Estas líneas no quieren ser nada más que un proceso reflexivo, probablemente contengan contradicciones propias de una sociedad que, en mi opinión, ha perdido sustento ideológico y que deriva entre el fin de la historia patentada por el liberalismo, aunque con origen en Nietzsche, a través de la obra de Francis Fukuyama “El fin de la historia y el último hombre” y la justificación del sistema por performatividad.
Aunque matizada a posteriori, la obra de Fukuyama plantea una sociedad que ya ha alcanzado, gracias a la democracia formal y las políticas liberales, el máximo grado posible de desarrollo político. A partir de aquí se potencia la figura del técnico como persona capacitada para juzgar, reconocer y distribuir. Esta misma deriva surge en los procesos justificativos de la sociedad, la pérdida de los metarrelatos del progreso y la justicia, han propiciado una solución sistémica la performatividad.
Las dos vertientes de desarrollo, han calado profundamente en el pensamiento actual. El encumbramiento de la economía, los discursos de la eficacia y la gestión, han impregnado el discurso mayoritario alejando del mismo, conceptos como solidaridad y justicia distributiva.
Desconozco donde está el problema, pero es evidente que al utilizar el mismo lenguaje se confluye, mezclando las propuestas y contribuyendo a generar confusión. En estos momentos estamos en un proceso de recuperación de una crisis dura, y nos hemos olvidado donde está el origen de esa crisis, en una increíble desregulación del sistema financiero y una insaciable voracidad. La pérdida de referencias ideológicas, unidas al potente discurso liberal de la autorregulación, “dejemos que el mercado distribuya y autogestione los intereses y las necesidades”, han transformado la sociedad del bienestar en la sociedad de consumo. Las viejas instancias de la propiedad de los medios de producción y el aporte del trabajo, que mantenían una red de seguridad, generada por el conjunto de la sociedad, por cuanto los trabajadores eran necesarios y en una situación complicada para el trabajador encontraba el soporte social para reintegrarse y seguir adelante con su proyecto vital. El Estado del bienestar se concibió no como caridad, sino como un derecho ciudadano, una forma de aseguramiento colectivo. El Estado del Bienestar debía llegar allí donde la industria no llegaba, debía hacerse cargo de los gastos marginales del capital en busca de beneficio.
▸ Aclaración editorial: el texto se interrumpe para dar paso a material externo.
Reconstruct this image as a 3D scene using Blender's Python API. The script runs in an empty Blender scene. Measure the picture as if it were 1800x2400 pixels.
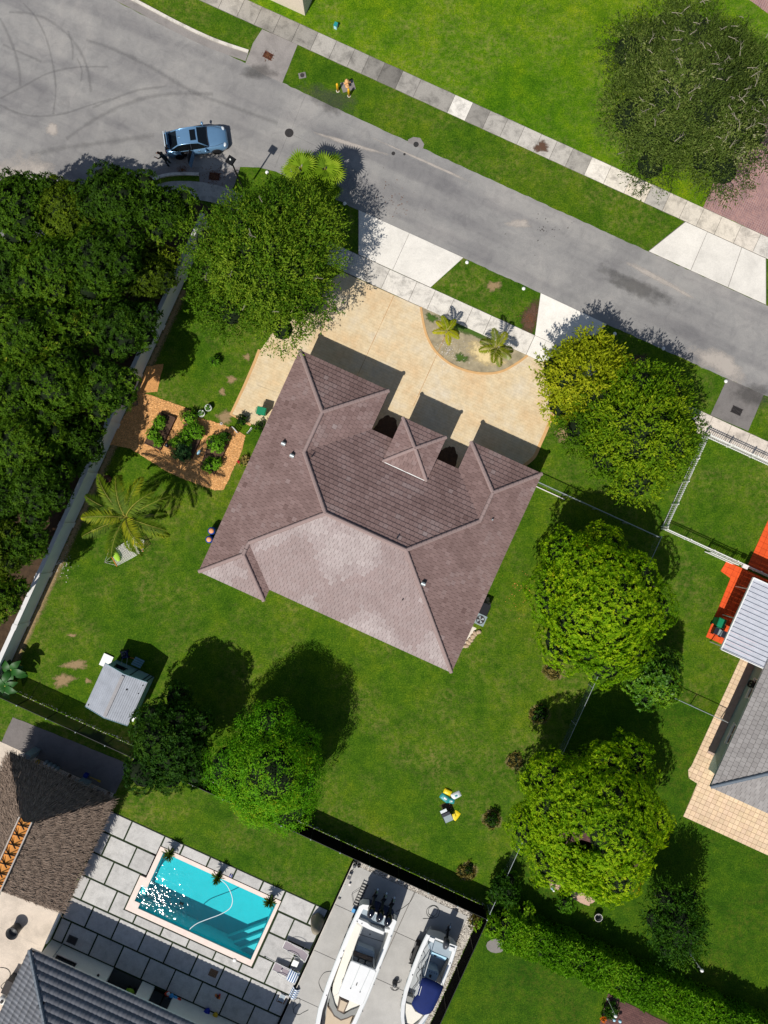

La situación actual, cuando un sector cada vez más creciente de la población tiene nulas posibilidades de reincorporarse al trabajo, se dibuja como una sociedad de consumo que favorece la exclusión por cuanto ya no necesita del trabajo para generar excedentes, pues estos se generan por procedimientos financiaros, no productivos.
Los parados ya no son la fuerza de reserva de trabajo y los repuntes económicos (los brotes verdes) ya no significan el fin del desempleo. Racionalizar la economía significa hoy (fundamentalmente para la patronal) recortar y no crear empleo y el progreso empresarial se mide por su capacidad de reconversión de los trabajadores, el cierre de secciones y reducción de personal.
Modernizar el estilo de dirección y de trabajo significa flexibilización, el mismo capital antes anclado en lo sólido (fábricas, cadenas productivas, etc.) se ha transformado en paradigma de la flexibilidad y se traslada cuando encuentra situaciones más rentables.
Esta nueva perspectiva la podemos resumir así “¿Estado del Bienestar? Ya no podemos permitírnoslo”. En efecto, las dotaciones asistenciales van pasando de ser un derecho ciudadano a convertirse en una sangría sobre el dinero de los contribuyentes, asociadas en alguna medida a través de la opinión pública, con la indolencia y la laxitud. Aunque hoy con una situación realmente compleja, el discurso se matiza.
Concluyendo, en alguna medida, se ha transformado el derecho en responsabilidad personal, y la sociedad privatiza la antigua tarea colectiva que generaba la red de seguridad.